Klingt nach einem Menschen, der sehr frustriert ist und zu viel auf einmal will. Ich arbeite aber daran, eine Balance zu finden. Meine Arbeit gibt mir Erfüllung. Ebenso wie meine Familie.
Wer oder was rettet Sie dennoch, wenn Sie sich verloren fühlen?
Mein Sohn, meine Familie, Freunde, Bücher, gute Filme, Musik. Ich fühle mich aber inzwischen selten verloren oder verzweifelt.
Bei all dem Leid, das Sie auf Ihren Reportage-Reisen durch syrisches Kriegsgebiet gesehen haben: Gibt es da auch Momente der Hoffnung?
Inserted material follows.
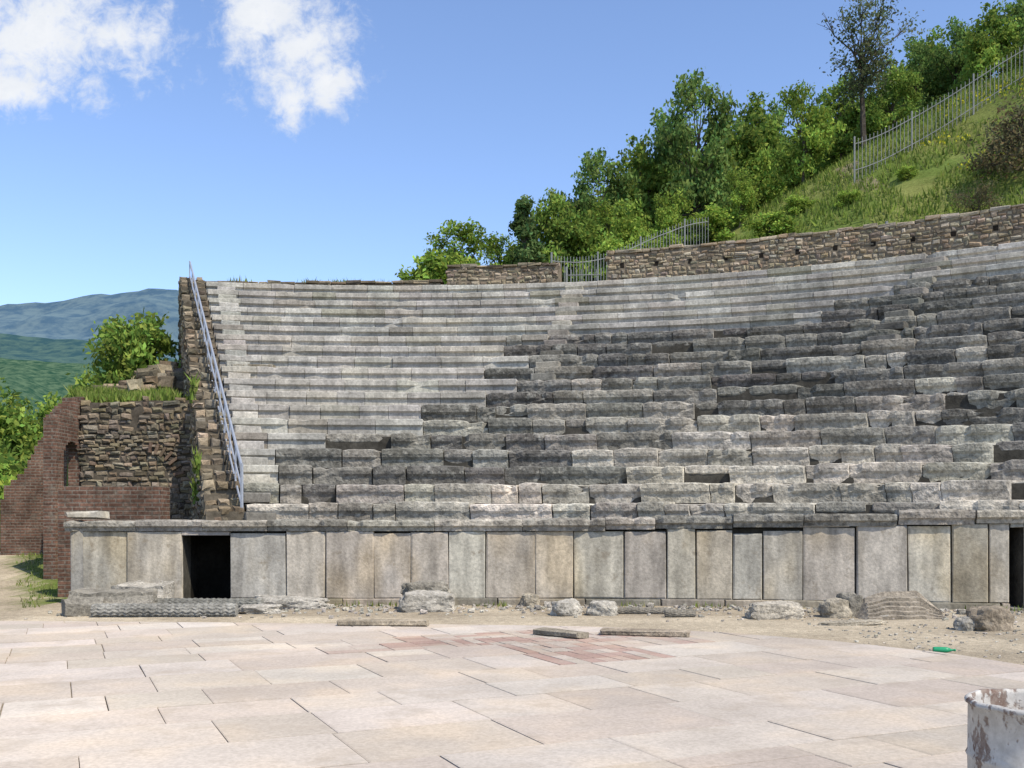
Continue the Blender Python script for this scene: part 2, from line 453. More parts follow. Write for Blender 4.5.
brick_wall("brick_arch_wall",[(-11.05,24.2),(-10.98,25.85)],.3,0,lambda u:interp(u,[0,.4,.9,2],[4.0,4.3,4.6,4.75])+.06*nz(u*3,5),arch)

# ------------------------------------------------------------ ground sheet
def ground_z(x,y):
    z=.55*sm(21,30,y)*sm(-8.6,-11,x)
    return z+.012*nz(x*1.3,y*1.3)*(1 if y>3 else 0)
def axis(lo,hi,st,far):
    a=list(np.arange(lo,hi,st)); s=st; x=hi
    while x<far: a.append(x); s*=1.35; x+=s
    a.append(far); s=st; x=lo-s; b=[]
    while x>-far: b.append(x); s*=1.35; x-=s
    b.append(-far); return sorted(a+b)
gx=axis(-20,16,.35,7000); gy=axis(-4,34,.35,7000)
PAVE=[(-15,2.5),(6.4,2.5),(6.5,8.0),(6.0,9.8),(5.2,11.8),(4.2,13.1),(2.9,14.1),(1.4,14.75),(-.5,15.1),(-2.9,15.3),(-8.2,15.7),(-15,15.9)]
def in_pave(x,y,m):
    for k in range(len(PAVE)):
        a=PAVE[k];b=PAVE[(k+1)%len(PAVE)]; l=math.dist(a,b)
        if ((b[0]-a[0])*(y-a[1])-(b[1]-a[1])*(x-a[0]))/l<m: return False
    return True
nx=len(gx); mb=MB()
mb.v=[(x,y,ground_z(x,y)) for y in gy for x in gx]
for j in range(len(gy)-1):
    for i in range(nx-1):
        x=(gx[i]+gx[i+1])/2;y=(gy[j]+gy[j+1])/2
        sand=Vector((.42,.35,.25)); grass=Vector((.12,.145,.04)); drt=Vector((.31,.255,.18))
        g=0
        if x<-8.8 or y>35 or x>16:
            pc=interp(y,[14,18,22,27,34],[-8.5,-9.9,-11.9,-14.5,-18])
            g=sm(.7,1.8,abs(x-pc)+.6*nz(x,y,3))
            if x<pc and y<19: g*=.25
        c=sand.lerp(drt,sm(-.2,.5,nz(x*.5,y*.5,8)+(.35 if y>16.8 else 0))).lerp(grass,g)
        if in_pave(x,y,.6): c=Vector((.24,.20,.15))
        a=j*nx+i; mb.f.append((a,a+1,a+nx+1,a+nx)); mb.c.append(tuple(c)); mb.m.append(0); mb.uv.append(None)
mb.build("ground",[M_ground],True)

# ------------------------------------------------------------ paving
def clip(poly,cl):
    out=poly
    for k in range(len(cl)):
        a=cl[k];b=cl[(k+1)%len(cl)]; inp=out; out=[]
        f=lambda p:(b[0]-a[0])*(p[1]-a[1])-(b[1]-a[1])*(p[0]-a[0])
        for i in range(len(inp)):
            p=inp[i];q=inp[(i+1)%len(inp)]; fp,fq=f(p),f(q)
            if fp>=0: out.append(p)
            if fp*fq<0:
                t=fp/(fp-fq); out.append((p[0]+(q[0]-p[0])*t,p[1]+(q[1]-p[1])*t))
        if len(out)<3: return []
    return out
mb=MB(); U=Vector((.91,.415,0)); V=Vector((-.415,.91,0))
ppal=[(.46,.395,.325),(.445,.38,.31),(.475,.412,.345),(.435,.37,.305),(.48,.42,.355),(.45,.385,.315),(.42,.36,.295)]
red=[(.37,.265,.215),(.345,.24,.195),(.40,.31,.25),(.40,.335,.275)]
def slab(u0,u1,v0,v1,pal,gm=.0075):
    e=[R(.001,gm) for _ in range(4)]
    q=[(u0+e[0],v0+e[1]),(u1-e[2],v0+e[1]*R(.3,1.6)),(u1-e[2]*R(.3,1.6),v1-e[3]),(u0+e[0]*R(.3,1.6),v1-e[3]*R(.3,1.6))]
    poly=[(U.x*a+V.x*b,U.y*a+V.y*b) for a,b in q]
    poly=clip(poly,PAVE)
    if len(poly)<3: return
    z=.022+R(-.003,.003); tx,ty=R(-.002,.002),R(-.002,.002); n=len(poly)
    cx=sum(p[0] for p in poly)/n; cy=sum(p[1] for p in poly)/n
    top=[(p[0],p[1],z-.005+tx*(p[0]-cx)+ty*(p[1]-cy)) for p in poly]
    ins=[(p[0]+(cx-p[0])*.022,p[1]+(cy-p[1])*.022,z+tx*(p[0]-cx)+ty*(p[1]-cy)) for p in poly]
    bot=[(p[0],p[1],-.03) for p in poly]
    vs=ins+top+bot
    fs=[tuple(range(n))]+[(n+i,n+(i+1)%n,(i+1)%n,i) for i in range(n)]+[(2*n+i,2*n+(i+1)%n,n+(i+1)%n,n+i) for i in range(n)]
    mb.add(vs,fs,vary(random.choice(pal),.04,.01))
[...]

Hoffnung ist etwas, was ich mir nicht leisten will. Aber leise Zuversicht. Trotz aller Probleme ist die Welt von heute ein besserer Ort, als noch vor dreißig Jahren. Die Geschichte zeigt auch, dass die Menschheit lernfähig ist. Ich bin zuversichtlich, was die Zukunft anbelangt. Trotz aller berechtigten Sorgen. Die aktuelle Situation ist ein Test an die Gesellschaft. Ich glaube, den meistern wir. Einfach wird es jedoch nicht.
Vielen Dank für die Beantwortung unserer Fragen – und weiterhin alles Gute.